Nahum

 

LeRoy Eims

 

 

Two prophets had to do with Nineveh: Jonah and Nahum, about 150 years apart. Jonah preached a message of mercy, Nahum a message of doom.

 

Little is known about Nahum the prophet. His name is contained in the word "Capernaum" which means "village of Nahum." This may mean than he was a resident or even the founder of that city which later was a center of Jesus' ministry.

 

Nineveh's destruction is foretold in astounding and graphic detail. Nineveh had been founded by Nimrod shortly after the flood. At the time of Nahum's prophecy Nineveh was the queen city of the earth. She was mighty and brutal beyond all imagination; head of a warrior state built on the loot of other nations. Limitless wealth from the ends of the earth poured into her coffers. Nahum likens it to a den of ravenous lions, beasts of prey, feeding on the blood of nations.

 

The city was about 30 miles long and ten miles wide. It was protected by five walls and three moats, built by the forced labor of un‑numbered thousands of captives. It had a population of nearly a million. The inner city was about three miles long and a mile and a half wide and was protected by walls 100 feet high.

 

At the very height of Nineveh's power Nahum appeared with his prophecy. Within about twenty years after Nahum's predictions an army of Babylonians and Medes closed in on Nineveh. After a two-year siege, a sudden rise of the river washed away part of the walls.

 

Nahum had predicted that the river gates would be opened for the destroying army. "The gates of the rivers shall be opened, and the palace shall be dissolved." (Nahum 2:6)

 

The attacking Babylonians and Medes swept in to their work of destruction. Nahum foretold prancing horses, cracking whips, clattering wheels, bounding, raging chariots, flashing swords, and great heaps of dead bodies (Nahum 2:3-4; 3:1‑3). It all came to pass exactly as Nahum had pictured it. Nineveh had been a violent and brutal city.

 

In recent years the annals of the Assyrian kings have been found in which they themselves had their own exploits recorded. They were great warriors. They were unbelievably cruel. They skinned their prisoners alive, or cut off their hands, feet, noses, ears, put out their eyes, pulled out their tongues, and made mounds of human skulls to inspire terror in their enemies.

 

Nahum calls Nineveh the "Mistress of witchcrafts" which of course means that she was steeped in the occult and devil worship. It is no wonder that the city produced such cruelty and wicked abominations. But just as Nahum had pictured it, the vile and bloody city passed into oblivion. Its destruction was so complete that even its location was forgotten.
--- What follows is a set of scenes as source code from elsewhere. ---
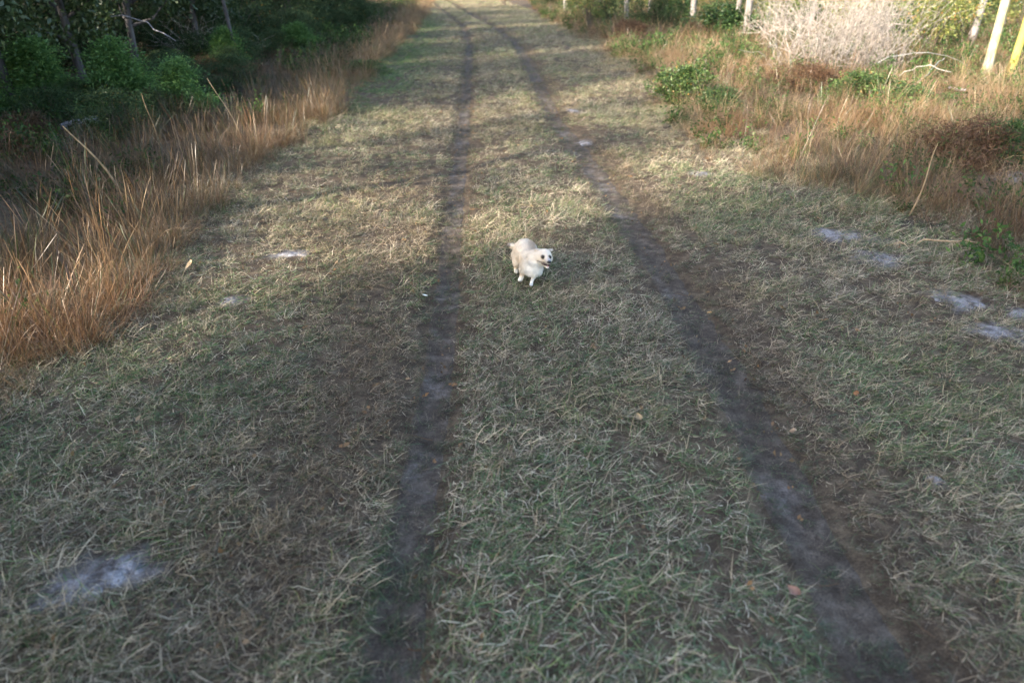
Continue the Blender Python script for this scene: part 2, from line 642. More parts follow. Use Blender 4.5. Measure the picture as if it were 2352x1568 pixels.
def scatter(name, pts, rot, scl, idx, green, tint, meshes):
    global SRC_COUNT
    src = bpy.data.collections.new(name + '_tufts')
    for k, m in enumerate(meshes):
        o = bpy.data.objects.new('tuft_%03d' % (SRC_COUNT), m)
        SRC_COUNT += 1
        src.objects.link(o)
    me = bpy.data.meshes.new(name)
    me.vertices.add(len(pts))
    me.vertices.foreach_set('co', np.ascontiguousarray(pts, np.float32).ravel())
    for n, a in (('rot', rot), ('scl', scl), ('tint', tint)):
        me.attributes.new(n, 'FLOAT_VECTOR', 'POINT').data.foreach_set('vector', np.ascontiguousarray(a, np.float32).ravel())
    me.attributes.new('green', 'FLOAT', 'POINT').data.foreach_set('value', np.ascontiguousarray(green, np.float32))
    me.attributes.new('idx', 'INT', 'POINT').data.foreach_set('value', np.ascontiguousarray(idx, np.int32))
    o = link(name, me, kind='stuff')
    ng = bpy.data.node_groups.new(name + '_scatter', 'GeometryNodeTree')
    ng.interface.new_socket('Geometry', in_out='INPUT', socket_type='NodeSocketGeometry')
    ng.interface.new_socket('Geometry', in_out='OUTPUT', socket_type='NodeSocketGeometry')
    gi_, go_ = ng.nodes.new('NodeGroupInput'), ng.nodes.new('NodeGroupOutput')
    iop = ng.nodes.new('GeometryNodeInstanceOnPoints')
    ci = ng.nodes.new('GeometryNodeCollectionInfo')
    ci.inputs['Collection'].default_value = src
    ci.inputs['Separate Children'].default_value = True
    ci.inputs['Reset Children'].default_value = True

    def na(n, t):
        a = ng.nodes.new('GeometryNodeInputNamedAttribute')
        a.data_type = t
        a.inputs[0].default_value = n
        return a.outputs[0]
    e2r = ng.nodes.new('FunctionNodeEulerToRotation')
    ng.links.new(na('rot', 'FLOAT_VECTOR'), e2r.inputs[0])
    ng.links.new(gi_.outputs[0], iop.inputs['Points'])
    ng.links.new(ci.outputs[0], iop.inputs['Instance'])
    iop.inputs['Pick Instance'].default_value = True
    ng.links.new(na('idx', 'INT'), iop.inputs['Instance Index'])
    ng.links.new(e2r.outputs[0], iop.inputs['Rotation'])
    ng.links.new(na('scl', 'FLOAT_VECTOR'), iop.inputs['Scale'])
    ng.links.new(iop.outputs[0], go_.inputs[0])
    md = o.modifiers.new('scatter', 'NODES')
    md.node_group = ng
    return o


def turf_tuft(seed, n=40, rad=.055, lo=.03, hi=.10, flat=1.0):
    r = np.random.default_rng(seed)
    a = Acc()
    th, q = r.random(n) * 6.283, np.sqrt(r.random(n)) * rad
    base = np.stack([q * np.cos(th), q * np.sin(th), np.zeros(n)], -1)
    az = r.normal(0, .75, n) + (r.random(n) < .16) * r.random(n) * 6.28
    L = r.uniform(lo, hi, n) * np.where(r.random(n) < .12, 1.5, 1)
    lean = np.clip(r.normal(.95, .38, n), .05, 1.45) * flat
    curl = np.abs(r.normal(.55, .5, n)) * flat
    add_blades(a, n, r, base=base, az=az, length=L, width=r.uniform(.0011, .0031, n), lean0=lean, curl=curl, nseg=4)
    return a.mesh('turf_tuft', [M_TURF])


TURF = [turf_tuft(100 + k) for k in range(12)] + [turf_tuft(150 + k, 9, .02, .04, .10, .7) for k in range(5)] + \
       [turf_tuft(170 + k, 30, .07, .02, .05, 1.2) for k in range(4)]


def sample(x0, x1, y0, y1, n, rng):
    return rng.uniform(x0, x1, n), rng.uniform(y0, y1, n)


def in_view(x, y, margin=.35, zh=0.0):
    dz = CP * y + SP * CAM_H
    return (np.abs(x) < 1176 / FPX * dz * 1.02 + margin) & (y > .15)


def make_turf():
    rng = np.random.default_rng(11)
    xs, ys = [], []
    for (y0, y1, dens) in ((.2, 3.2, 620), (3.2, 6, 450), (6, 11, 260), (11, 20, 130), (20, 48, 70), (48, 85, 24)):
        x0, x1 = -3.4, 4.3
        if y0 >= 11:
            x0, x1 = (-9, 6) if y0 < 40 else (-26, 6)
        n = int(dens * (x1 - x0) * (y1 - y0))
        x, y = sample(x0, x1, y0, y1, n, rng)
        xs.append(x)
        ys.append(y)
    x, y = np.concatenate(xs), np.concatenate(ys)
    keep = in_view(x, y, 1.5)
    x, y = x[keep], y[keep]
    el_, er_ = edge(EDGE_L, y), edge(EDGE_R, y)
    ok = (x > el_ - .5) & (x < er_ + 1.0)
    x, y = x[ok], y[ok]
    rut, sand = rut_mask(x, y), sand_mask(x, y)
    brown = np.exp(-((x - fL(y) + .34) / .32) ** 2) * sstep(.25, .5, fbm(x, y, .9, 21)) * sstep(7.5, 5.5, y)
    brown = np.maximum(brown, .8 * np.exp(-((x - fR(y) - .26) / .16) ** 2) * sstep(.4, .6, fbm(x, y, 1.1, 23)))
    patch = fbm(x, y, 1.6, 30)
    p = 1 - .42 * sstep(.4, 1.0, rut) * (.6 + 1.6 * (fbm(x, y, 4, 90) - .4))
    p *= 1 - np.where(y < 2.6, .85, .55) * sstep(.3, .8, sand)
    p *= 1 - .1 * brown
    q1 = px(2120, 520)
    p *= 1 - .85 * np.exp(-((x - q1[0]) / .36) ** 2 - ((y - q1[1]) / .16) ** 2)
    q0 = px(235, 1325)
    p *= 1 - .93 * np.exp(-(((x - q0[0]) / .15) ** 2 + ((y - q0[1]) / .10) ** 2) ** 1.5)
    p *= .55 + .45 * sstep(.3, .5, patch)
    k = rng.random(len(x)) < p
    x, y, rut, sand, brown, patch = x[k], y[k], rut[k], sand[k], brown[k], patch[k]
    n = len(x)
    gp = fbm(x, y, .8, 40) * .6 + fbm(x, y, 3.2, 44) * .4
    green = .22 + .28 * sstep(.36, .70, gp)
    green *= 1 - .7 * brown
    green += .6 * sstep(8, 13, y) * sstep(0, -1.6, x - fL(y) + .2)
    green = np.clip(green + .2 * sstep(.2, .6, rut), .05, .9)
    big = vnoise(x, y, 1.1, 60)
    tone = rng.uniform(.72, 1.15, n) * (.85 + .3 * big) * (1 - .36 * brown) * (1 - .56 * sstep(.12, .85, rut))
    wr = vnoise(x, y, 2.3, 70)
    tint = np.stack([tone * (1 + .03 * brown + .05 * (wr - .5)), tone * (1 - .05 * brown), tone * (1 - .10 * brown + .15 * (.5 - wr))], -1)
    rz = rng.normal(math.radians(-48), math.radians(36), n)
    s = rng.uniform(.65, 1.15, n) * (.85 + .4 * vnoise(x, y, .7, 80)) * (1 - .4 * sstep(.2, .7, rut)) * (1 - .2 * brown)
    s *= 1 + .35 * sstep(8, 25, y) + .9 * sstep(40, 60, y)
    kind = rng.random(n)
    idx = np.where(kind < .56, rng.integers(0, 12, n), np.where(kind < .68, rng.integers(12, 17, n), rng.integers(17, 21, n)))
    idx = np.where((rut > .6) & (rng.random(n) < .3), rng.integers(12, 17, n), idx)
    lowdog = np.exp(-((x - DOG[0]) / .2) ** 2 - ((y - DOG[1] + .02) / .2) ** 2)
    sz = s * (1 - .15 * lowdog)
    pts = np.stack([x, y, height(x, y) - .002 + .011 * sstep(.35, .6, rut) + .010 * sstep(.2, .5, sand)], -1)
    rot = np.stack([rng.normal(0, .08, n), rng.normal(0, .08, n), rz], -1)
    scatter('turf_grass', pts, rot, np.stack([s, s, sz], -1), idx, green, tint, TURF)


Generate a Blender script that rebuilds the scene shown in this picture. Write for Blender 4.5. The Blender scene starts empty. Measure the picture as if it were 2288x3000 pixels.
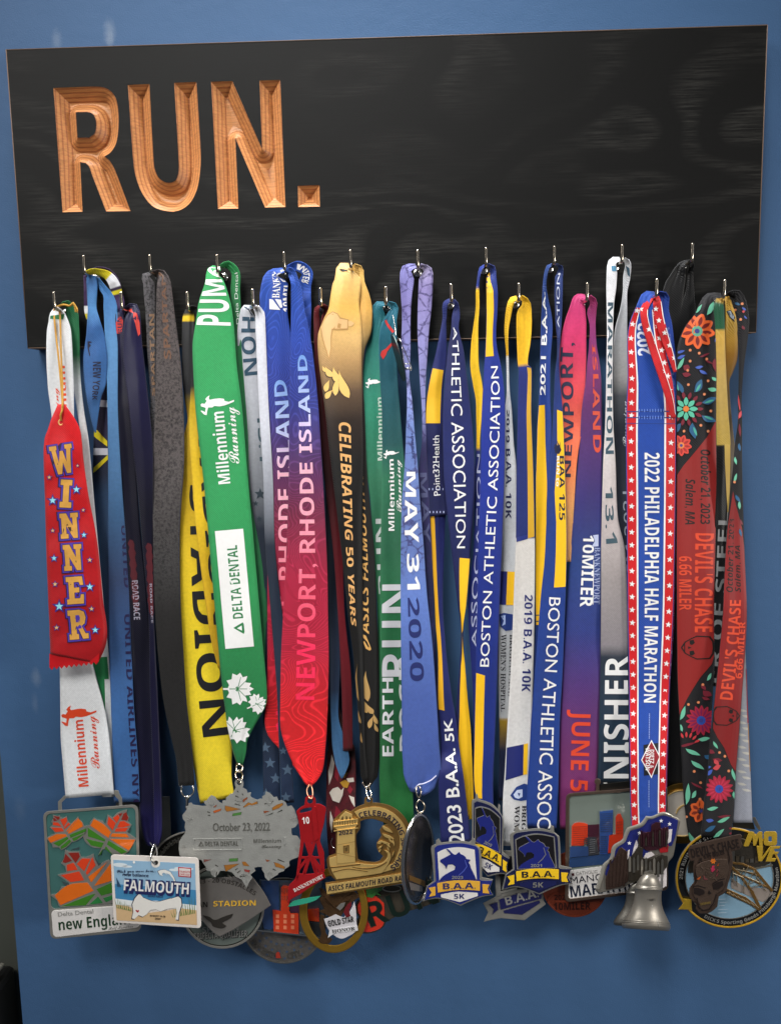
import bpy, bmesh, math, random
import numpy as np
random.seed(7)
SC = bpy.context.scene
COL = SC.collection
# ---------------------------------------------------------------- camera
RX, RY, RZ, TX, TZ, DD = 0.1167841, 0.02704183, -0.01866305, 0.01722366, -0.07060119, 0.65179715
FPX, CX0, CY0 = 2170.0, 1144.0, 1500.0
def _rot():
    c, s = math.cos, math.sin
    X = np.array([[1,0,0],[0,c(RX),-s(RX)],[0,s(RX),c(RX)]])
    Y = np.array([[c(RY),0,s(RY)],[0,1,0],[-s(RY),0,c(RY)]])
    Z = np.array([[c(RZ),-s(RZ),0],[s(RZ),c(RZ),0],[0,0,1]])
    return Z @ X @ Y @ np.array([[1,0,0],[0,0,-1],[0,1,0]], float)
MC = _rot()
CAM = np.array([TX, -DD, TZ])
from mathutils import Matrix, Vector
cd = bpy.data.cameras.new('camera'); cam = bpy.data.objects.new('camera', cd); COL.objects.link(cam)
m = Matrix.Identity(4)
for i in range(3):
    m[i][0] = MC[0][i]; m[i][1] = -MC[1][i]; m[i][2] = -MC[2][i]; m[i][3] = CAM[i]
cam.matrix_world = m
cd.sensor_fit = 'VERTICAL'; cd.sensor_height = 36; cd.lens = FPX/3000*36; cd.clip_start = 0.01; cd.clip_end = 20
SC.camera = cam
# ---------------------------------------------------------------- light
w = bpy.data.worlds.new('World'); SC.world = w; w.use_nodes = True
w.node_tree.nodes['Background'].inputs[0].default_value = (0.80, 0.88, 1.0, 1)
w.node_tree.nodes['Background'].inputs[1].default_value = 0.08
def area(name, loc, target, size, power, col):
    l = bpy.data.lights.new(name, 'AREA'); l.shape = 'DISK'; l.size = size; l.energy = power; l.color = col
    o = bpy.data.objects.new(name, l); COL.objects.link(o); o.location = loc
    o.rotation_euler = (Vector(target)-Vector(loc)).to_track_quat('-Z', 'Y').to_euler()
    return o
area('ceiling_lamp', (-1.5, -1.25, 1.15), (0, 0, -0.05), 0.8, 17, (1.0, 0.97, 0.93))
area('room_lamp', (2.0, -1.25, -0.05), (0.0, 0, -0.05), 0.55, 24, (1.0, 0.96, 0.91))
def spot(name, loc, target, energy, deg, blend, soft, col):
    l = bpy.data.lights.new(name, 'SPOT'); l.energy = energy; l.spot_size = math.radians(deg); l.spot_blend = blend; l.shadow_soft_size = soft; l.color = col
    o = bpy.data.objects.new(name, l); COL.objects.link(o); o.location = loc; o.rotation_euler = (Vector(target)-Vector(loc)).to_track_quat('-Z', 'Y').to_euler()
spot('added_centre_spot', (-0.42, -1.1, 1.2), (0.0, 0, -0.12), 168, 35, 1.0, .34, (1.0, .98, .95))  # added spot with no real fixture; brightens the centre and fades outwards
# recessed downlight over the wall: its cone draws the bright scallop above the board
sl = bpy.data.lights.new('downlight', 'SPOT'); sl.energy = 150; sl.spot_size = math.radians(40); sl.spot_blend = .6; sl.shadow_soft_size = .12; sl.color = (.96, .98, 1.0)
so = bpy.data.objects.new('downlight', sl); COL.objects.link(so); so.location = (0.0, -.34, 1.62); so.rotation_euler = (0, 0, 0)
SC.view_settings.view_transform = 'Standard'; SC.view_settings.look = 'None'
SC.view_settings.exposure = 0.0; SC.view_settings.gamma = 1.0
SC.cycles.max_bounces = 6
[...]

When Alexander the Great fought a famous battle near the site of Nineveh; he did not even know that a city had once been there.

 

What Nahum had emphasized was that the destruction of Nineveh was the work of God. The Medes and Babylonians had been His instruments, but God had passed judgment on the corrupt city. It is another instance of God's dealings with the nations of the world.

 

It is a great truth that needs to be emphasized in our own day to realize that God is dealing with the nations of today as He dealt with those of ancient times. There is a truth that runs throughout the whole Bible: God punishes sin (Romans 6:23).

 

When God makes known His will to nations or individuals and they refuse to follow, the Judgment of God is sure. God's Word will stand.